■ **Record list**
★ ★ ★ ★ ★

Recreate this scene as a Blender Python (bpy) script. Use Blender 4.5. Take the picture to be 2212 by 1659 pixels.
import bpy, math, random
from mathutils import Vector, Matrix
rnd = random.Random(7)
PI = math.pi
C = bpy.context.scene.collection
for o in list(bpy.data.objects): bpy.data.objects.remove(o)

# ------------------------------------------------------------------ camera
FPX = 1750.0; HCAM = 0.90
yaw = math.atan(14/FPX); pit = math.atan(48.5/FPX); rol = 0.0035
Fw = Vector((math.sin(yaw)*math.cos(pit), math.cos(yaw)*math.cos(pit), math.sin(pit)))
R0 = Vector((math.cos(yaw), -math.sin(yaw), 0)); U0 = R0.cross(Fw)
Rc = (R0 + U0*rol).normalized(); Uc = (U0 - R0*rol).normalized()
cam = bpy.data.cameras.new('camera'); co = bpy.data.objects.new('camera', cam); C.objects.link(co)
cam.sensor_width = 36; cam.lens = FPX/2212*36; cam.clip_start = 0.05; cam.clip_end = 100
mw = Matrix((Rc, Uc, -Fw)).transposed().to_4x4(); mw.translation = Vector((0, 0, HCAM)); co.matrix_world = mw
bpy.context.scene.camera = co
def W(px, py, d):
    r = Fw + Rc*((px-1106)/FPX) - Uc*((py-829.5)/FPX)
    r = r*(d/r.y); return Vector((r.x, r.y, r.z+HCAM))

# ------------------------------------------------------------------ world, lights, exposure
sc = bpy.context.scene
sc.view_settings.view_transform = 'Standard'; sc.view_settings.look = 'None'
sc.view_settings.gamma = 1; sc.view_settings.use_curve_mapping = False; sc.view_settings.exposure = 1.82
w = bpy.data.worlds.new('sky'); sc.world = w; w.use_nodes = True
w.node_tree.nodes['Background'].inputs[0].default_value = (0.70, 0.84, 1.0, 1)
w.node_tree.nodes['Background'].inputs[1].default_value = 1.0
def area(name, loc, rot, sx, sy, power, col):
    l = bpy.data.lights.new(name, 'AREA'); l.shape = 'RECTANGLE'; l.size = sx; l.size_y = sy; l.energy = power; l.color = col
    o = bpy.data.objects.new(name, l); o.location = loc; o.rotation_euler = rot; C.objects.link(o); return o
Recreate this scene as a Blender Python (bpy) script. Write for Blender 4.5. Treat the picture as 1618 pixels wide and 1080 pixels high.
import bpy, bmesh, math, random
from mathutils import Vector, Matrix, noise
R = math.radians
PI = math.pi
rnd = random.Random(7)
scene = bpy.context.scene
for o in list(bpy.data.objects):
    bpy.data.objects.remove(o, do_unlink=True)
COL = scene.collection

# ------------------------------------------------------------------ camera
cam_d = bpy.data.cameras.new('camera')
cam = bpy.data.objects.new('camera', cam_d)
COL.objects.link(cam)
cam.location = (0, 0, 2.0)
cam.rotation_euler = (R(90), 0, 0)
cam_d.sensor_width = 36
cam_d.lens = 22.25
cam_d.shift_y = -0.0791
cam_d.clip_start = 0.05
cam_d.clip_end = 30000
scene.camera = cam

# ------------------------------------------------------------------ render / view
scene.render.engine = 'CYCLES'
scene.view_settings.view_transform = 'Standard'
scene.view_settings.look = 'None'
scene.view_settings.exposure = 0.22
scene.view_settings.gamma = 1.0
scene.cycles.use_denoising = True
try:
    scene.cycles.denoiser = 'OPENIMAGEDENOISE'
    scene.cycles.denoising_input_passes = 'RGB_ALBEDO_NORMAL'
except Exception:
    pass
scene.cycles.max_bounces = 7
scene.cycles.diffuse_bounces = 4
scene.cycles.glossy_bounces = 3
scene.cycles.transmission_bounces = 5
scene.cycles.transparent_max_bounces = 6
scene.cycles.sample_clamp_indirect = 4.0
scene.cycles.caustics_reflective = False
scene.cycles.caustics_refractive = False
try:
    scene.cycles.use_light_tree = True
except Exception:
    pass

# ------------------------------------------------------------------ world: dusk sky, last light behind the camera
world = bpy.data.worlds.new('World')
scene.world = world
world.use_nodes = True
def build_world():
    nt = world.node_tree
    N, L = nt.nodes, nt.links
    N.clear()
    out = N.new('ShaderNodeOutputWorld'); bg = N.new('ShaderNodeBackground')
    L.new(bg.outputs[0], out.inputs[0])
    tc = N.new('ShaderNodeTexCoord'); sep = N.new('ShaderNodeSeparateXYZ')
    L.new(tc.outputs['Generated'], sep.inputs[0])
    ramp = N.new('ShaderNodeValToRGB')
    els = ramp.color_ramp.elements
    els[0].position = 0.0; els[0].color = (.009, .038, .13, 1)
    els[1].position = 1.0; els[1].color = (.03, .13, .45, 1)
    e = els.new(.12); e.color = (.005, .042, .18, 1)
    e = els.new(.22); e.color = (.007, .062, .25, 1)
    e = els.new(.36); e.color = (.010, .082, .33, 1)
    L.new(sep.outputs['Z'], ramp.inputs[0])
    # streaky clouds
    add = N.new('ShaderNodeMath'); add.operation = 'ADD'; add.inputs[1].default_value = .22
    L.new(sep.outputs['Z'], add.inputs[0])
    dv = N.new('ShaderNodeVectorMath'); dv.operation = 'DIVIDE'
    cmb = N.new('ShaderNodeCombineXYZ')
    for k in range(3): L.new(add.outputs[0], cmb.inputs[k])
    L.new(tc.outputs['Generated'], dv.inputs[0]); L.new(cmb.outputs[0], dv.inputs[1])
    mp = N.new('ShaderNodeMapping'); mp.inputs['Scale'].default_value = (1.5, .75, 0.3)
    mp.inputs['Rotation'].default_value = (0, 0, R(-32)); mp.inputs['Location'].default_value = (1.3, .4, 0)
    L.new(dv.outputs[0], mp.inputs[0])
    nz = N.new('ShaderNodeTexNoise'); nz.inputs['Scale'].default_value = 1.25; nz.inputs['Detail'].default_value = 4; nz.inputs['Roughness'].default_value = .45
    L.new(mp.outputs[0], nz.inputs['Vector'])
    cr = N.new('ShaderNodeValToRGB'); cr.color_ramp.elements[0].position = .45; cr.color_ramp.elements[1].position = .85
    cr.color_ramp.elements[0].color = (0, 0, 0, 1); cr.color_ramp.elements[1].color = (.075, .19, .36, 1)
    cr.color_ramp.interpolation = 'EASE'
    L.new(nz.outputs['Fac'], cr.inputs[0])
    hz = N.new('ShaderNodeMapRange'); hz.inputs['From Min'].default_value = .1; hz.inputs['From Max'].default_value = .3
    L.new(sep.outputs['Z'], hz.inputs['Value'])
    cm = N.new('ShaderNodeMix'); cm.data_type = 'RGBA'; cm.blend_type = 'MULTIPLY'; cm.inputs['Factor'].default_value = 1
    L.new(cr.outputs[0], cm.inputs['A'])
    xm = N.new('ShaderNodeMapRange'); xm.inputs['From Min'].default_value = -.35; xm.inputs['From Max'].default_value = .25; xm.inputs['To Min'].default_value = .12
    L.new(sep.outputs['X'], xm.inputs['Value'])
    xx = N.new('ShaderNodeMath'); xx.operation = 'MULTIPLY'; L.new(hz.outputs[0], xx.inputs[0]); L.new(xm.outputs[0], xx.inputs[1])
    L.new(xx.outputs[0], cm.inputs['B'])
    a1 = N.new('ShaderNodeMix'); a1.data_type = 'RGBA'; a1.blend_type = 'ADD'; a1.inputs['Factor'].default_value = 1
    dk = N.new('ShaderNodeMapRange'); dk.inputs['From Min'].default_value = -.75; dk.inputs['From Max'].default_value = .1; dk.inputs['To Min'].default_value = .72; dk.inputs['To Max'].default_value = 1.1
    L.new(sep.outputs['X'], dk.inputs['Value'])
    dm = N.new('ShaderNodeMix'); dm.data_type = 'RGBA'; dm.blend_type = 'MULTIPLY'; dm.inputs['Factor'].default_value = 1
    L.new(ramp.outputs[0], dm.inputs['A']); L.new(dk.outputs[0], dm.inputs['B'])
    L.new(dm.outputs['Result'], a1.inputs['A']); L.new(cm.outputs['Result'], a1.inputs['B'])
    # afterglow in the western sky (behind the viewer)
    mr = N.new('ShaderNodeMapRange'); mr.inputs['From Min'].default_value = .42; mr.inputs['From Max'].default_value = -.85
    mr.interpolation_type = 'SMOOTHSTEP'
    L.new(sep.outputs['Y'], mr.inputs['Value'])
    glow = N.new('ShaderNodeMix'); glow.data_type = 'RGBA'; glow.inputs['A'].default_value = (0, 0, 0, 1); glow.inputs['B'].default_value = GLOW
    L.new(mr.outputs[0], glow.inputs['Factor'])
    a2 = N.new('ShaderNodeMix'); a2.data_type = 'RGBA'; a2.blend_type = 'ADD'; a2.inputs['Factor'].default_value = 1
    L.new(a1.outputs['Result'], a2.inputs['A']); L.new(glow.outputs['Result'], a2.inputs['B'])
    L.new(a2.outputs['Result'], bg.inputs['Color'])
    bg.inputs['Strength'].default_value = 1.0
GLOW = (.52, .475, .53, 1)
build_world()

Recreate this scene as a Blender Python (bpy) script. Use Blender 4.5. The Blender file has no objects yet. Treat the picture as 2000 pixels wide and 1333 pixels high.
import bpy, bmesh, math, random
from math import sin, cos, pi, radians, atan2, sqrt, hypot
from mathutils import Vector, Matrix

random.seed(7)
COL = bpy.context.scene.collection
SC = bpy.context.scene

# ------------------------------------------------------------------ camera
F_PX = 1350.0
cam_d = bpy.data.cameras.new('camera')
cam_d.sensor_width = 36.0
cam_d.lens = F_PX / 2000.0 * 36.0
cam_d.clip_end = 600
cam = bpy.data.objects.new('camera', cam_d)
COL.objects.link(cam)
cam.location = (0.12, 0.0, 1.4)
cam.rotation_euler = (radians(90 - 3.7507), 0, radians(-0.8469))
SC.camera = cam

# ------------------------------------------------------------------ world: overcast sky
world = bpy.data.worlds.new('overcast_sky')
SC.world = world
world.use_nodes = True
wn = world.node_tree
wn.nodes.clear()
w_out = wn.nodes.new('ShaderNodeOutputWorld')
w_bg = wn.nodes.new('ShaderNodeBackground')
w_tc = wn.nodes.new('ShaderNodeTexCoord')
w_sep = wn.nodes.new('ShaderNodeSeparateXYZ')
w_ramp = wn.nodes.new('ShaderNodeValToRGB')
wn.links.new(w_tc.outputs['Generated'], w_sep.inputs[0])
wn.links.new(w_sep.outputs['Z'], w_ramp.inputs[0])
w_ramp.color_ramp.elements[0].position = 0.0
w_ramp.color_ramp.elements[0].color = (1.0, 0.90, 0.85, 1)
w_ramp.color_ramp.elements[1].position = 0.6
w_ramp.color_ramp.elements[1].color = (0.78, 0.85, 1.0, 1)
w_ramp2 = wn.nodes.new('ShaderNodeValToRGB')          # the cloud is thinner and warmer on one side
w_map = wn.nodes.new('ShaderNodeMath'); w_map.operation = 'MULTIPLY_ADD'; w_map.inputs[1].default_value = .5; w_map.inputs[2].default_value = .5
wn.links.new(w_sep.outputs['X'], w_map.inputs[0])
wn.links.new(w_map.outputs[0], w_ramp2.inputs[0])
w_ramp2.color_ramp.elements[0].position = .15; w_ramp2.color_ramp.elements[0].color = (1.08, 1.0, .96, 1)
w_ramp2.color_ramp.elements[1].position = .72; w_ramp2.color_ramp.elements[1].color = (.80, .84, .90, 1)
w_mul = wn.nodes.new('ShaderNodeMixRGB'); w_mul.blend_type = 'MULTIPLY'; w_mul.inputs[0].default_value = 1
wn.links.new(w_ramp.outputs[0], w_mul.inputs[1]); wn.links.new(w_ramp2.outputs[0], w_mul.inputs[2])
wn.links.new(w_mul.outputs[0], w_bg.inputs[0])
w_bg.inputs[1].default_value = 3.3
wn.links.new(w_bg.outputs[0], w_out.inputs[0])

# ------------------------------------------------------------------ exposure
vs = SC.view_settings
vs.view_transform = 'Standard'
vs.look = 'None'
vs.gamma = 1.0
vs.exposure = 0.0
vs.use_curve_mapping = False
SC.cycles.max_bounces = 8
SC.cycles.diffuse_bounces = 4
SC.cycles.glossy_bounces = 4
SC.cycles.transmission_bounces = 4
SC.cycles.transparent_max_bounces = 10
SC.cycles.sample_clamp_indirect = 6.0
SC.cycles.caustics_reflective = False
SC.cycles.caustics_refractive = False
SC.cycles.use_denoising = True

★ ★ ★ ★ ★

Above are the entries; repeat their lines exactly, from the first through the one that contains "for o in list(bpy.data.objects): bpy.data.objects.remove(o)".

Recreate this scene as a Blender Python (bpy) script. Use Blender 4.5. Take the picture to be 2212 by 1659 pixels.
import bpy, math, random
from mathutils import Vector, Matrix
rnd = random.Random(7)
PI = math.pi
C = bpy.context.scene.collection
for o in list(bpy.data.objects): bpy.data.objects.remove(o)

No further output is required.